I was sent an article; the title of the article was Descended from Both Sides of Queensland's Bloody Massacres. And it was about this historian, she's Butchulla, Quandamooka and Kalkadoon. She was talking about her Ancestors that were both native police officers and victims of massacres from native police officers. So, she's Butchulla, I'm Butchulla and then she mentions her Ancestor, Jack Noble whose real name was Wonamutta. I had been sent recently a family tree and Jack Noble Wonamutta was at the very top of the family tree. So, he's technically, I believe, my great-great-great grandmother's sister – oh sorry, brother – so I was like, oh wow, we share this ancestor.
And It was a history I hadn't heard about before. We're not taught about how the real history of colonisation in schools, especially, it's not sort of known knowledge. We get taught about the Frontier Wars, and that seems like so long ago, but really colonisation was ongoingly violent and deliberate and sadistic, especially with native police officers.

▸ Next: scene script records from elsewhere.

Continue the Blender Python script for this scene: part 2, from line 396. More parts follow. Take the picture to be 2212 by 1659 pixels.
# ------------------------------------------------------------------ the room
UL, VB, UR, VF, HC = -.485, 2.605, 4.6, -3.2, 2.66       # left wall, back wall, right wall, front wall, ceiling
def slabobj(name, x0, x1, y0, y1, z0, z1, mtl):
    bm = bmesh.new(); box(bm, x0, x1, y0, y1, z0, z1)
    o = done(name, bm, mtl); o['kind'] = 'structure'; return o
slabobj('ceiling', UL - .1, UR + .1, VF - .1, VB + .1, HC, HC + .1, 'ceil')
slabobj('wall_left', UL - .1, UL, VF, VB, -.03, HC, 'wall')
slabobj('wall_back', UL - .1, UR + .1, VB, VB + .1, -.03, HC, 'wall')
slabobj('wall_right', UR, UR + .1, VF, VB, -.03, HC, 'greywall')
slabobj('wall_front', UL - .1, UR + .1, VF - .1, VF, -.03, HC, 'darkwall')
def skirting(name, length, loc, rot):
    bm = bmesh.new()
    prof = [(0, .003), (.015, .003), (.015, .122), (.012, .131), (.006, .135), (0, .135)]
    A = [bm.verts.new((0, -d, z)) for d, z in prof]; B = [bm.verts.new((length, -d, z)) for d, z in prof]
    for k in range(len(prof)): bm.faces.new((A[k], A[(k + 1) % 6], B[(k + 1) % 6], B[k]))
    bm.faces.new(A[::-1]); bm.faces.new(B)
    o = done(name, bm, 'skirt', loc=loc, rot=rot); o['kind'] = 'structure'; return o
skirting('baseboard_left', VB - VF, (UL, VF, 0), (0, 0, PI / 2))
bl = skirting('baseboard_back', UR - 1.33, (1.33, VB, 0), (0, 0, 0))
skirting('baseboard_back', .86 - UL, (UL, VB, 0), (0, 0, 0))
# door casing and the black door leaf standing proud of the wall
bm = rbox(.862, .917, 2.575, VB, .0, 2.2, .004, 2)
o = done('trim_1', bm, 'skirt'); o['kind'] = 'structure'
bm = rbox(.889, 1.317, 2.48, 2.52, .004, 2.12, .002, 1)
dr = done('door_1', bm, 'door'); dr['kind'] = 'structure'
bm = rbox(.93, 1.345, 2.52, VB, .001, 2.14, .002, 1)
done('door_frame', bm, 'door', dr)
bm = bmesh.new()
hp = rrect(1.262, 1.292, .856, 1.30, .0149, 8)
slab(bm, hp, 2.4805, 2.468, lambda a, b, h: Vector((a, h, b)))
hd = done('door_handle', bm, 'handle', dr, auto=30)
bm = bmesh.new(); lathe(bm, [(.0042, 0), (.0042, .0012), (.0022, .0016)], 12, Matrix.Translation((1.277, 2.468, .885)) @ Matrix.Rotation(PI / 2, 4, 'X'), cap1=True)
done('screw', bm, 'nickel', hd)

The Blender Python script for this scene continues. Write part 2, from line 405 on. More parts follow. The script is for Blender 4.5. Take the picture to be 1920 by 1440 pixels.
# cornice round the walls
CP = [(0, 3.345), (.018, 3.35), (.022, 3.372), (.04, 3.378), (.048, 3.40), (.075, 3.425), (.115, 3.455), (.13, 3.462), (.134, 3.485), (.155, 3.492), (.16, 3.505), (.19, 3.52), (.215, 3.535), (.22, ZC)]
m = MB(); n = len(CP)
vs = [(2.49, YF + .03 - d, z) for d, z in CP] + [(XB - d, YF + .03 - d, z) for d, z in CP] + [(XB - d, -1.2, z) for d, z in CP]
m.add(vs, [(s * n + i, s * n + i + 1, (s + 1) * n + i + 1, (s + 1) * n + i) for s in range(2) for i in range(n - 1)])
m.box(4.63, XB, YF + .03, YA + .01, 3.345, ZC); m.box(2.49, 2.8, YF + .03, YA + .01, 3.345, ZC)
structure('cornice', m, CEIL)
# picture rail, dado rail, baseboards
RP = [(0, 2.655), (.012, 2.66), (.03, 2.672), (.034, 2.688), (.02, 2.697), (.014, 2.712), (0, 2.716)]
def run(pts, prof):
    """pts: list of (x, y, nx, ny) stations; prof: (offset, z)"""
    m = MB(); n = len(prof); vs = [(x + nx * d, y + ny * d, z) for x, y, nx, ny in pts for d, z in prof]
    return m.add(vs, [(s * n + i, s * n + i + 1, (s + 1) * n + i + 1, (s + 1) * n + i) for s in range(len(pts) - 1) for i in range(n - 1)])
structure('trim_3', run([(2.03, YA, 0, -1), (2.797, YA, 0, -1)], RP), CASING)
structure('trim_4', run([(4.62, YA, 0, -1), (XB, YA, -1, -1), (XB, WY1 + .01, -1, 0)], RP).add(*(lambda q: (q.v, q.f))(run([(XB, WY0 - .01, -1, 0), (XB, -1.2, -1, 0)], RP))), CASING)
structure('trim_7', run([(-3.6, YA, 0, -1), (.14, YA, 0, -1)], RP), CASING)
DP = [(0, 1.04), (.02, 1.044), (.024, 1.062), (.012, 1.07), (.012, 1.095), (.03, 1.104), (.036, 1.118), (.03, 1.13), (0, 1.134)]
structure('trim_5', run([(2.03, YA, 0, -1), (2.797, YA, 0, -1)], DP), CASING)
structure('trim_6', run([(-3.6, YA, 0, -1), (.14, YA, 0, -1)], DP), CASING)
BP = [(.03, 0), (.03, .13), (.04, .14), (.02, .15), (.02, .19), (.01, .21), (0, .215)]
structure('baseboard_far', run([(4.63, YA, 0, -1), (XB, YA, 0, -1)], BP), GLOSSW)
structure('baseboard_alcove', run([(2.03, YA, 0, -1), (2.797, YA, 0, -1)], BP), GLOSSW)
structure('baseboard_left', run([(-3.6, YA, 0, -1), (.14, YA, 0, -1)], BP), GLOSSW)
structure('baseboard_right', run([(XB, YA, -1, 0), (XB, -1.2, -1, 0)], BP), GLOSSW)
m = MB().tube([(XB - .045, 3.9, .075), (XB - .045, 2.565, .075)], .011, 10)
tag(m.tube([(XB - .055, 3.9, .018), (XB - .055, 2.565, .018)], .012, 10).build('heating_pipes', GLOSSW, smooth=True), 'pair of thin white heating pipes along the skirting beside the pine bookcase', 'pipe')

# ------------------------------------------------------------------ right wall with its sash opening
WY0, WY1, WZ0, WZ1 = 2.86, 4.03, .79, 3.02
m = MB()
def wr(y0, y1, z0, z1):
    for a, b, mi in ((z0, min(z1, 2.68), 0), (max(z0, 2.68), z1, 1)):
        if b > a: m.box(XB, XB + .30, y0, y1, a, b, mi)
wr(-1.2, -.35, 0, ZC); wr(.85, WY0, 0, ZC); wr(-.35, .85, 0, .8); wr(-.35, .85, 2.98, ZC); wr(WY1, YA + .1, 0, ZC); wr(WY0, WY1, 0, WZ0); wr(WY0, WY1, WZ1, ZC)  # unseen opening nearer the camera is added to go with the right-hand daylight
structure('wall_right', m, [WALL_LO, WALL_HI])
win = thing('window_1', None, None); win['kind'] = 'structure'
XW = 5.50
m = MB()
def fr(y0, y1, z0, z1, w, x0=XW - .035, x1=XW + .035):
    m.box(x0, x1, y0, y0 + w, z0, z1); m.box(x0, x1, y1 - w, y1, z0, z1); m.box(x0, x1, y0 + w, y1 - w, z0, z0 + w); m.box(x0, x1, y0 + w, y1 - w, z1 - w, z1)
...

I was shocked myself that I didn't know about this history and I thought it was a history that more people should know about. Because people, you know, don't understand why Aboriginal people are the most, one of the most, incarcerated people on earth. They think that, oh, they're just inherently more likely to commit crimes. What some people don't understand is that it's generations and generations of trauma and control and knowledge being taken from them and family being taken from them. And so, there's this intergenerational trauma that from policing and other colonial labour like native police officers that has extremely real long-term effects. How do we understand, like, present suffering of Indigenous peoples in Australia, if we don't understand how we got to this point.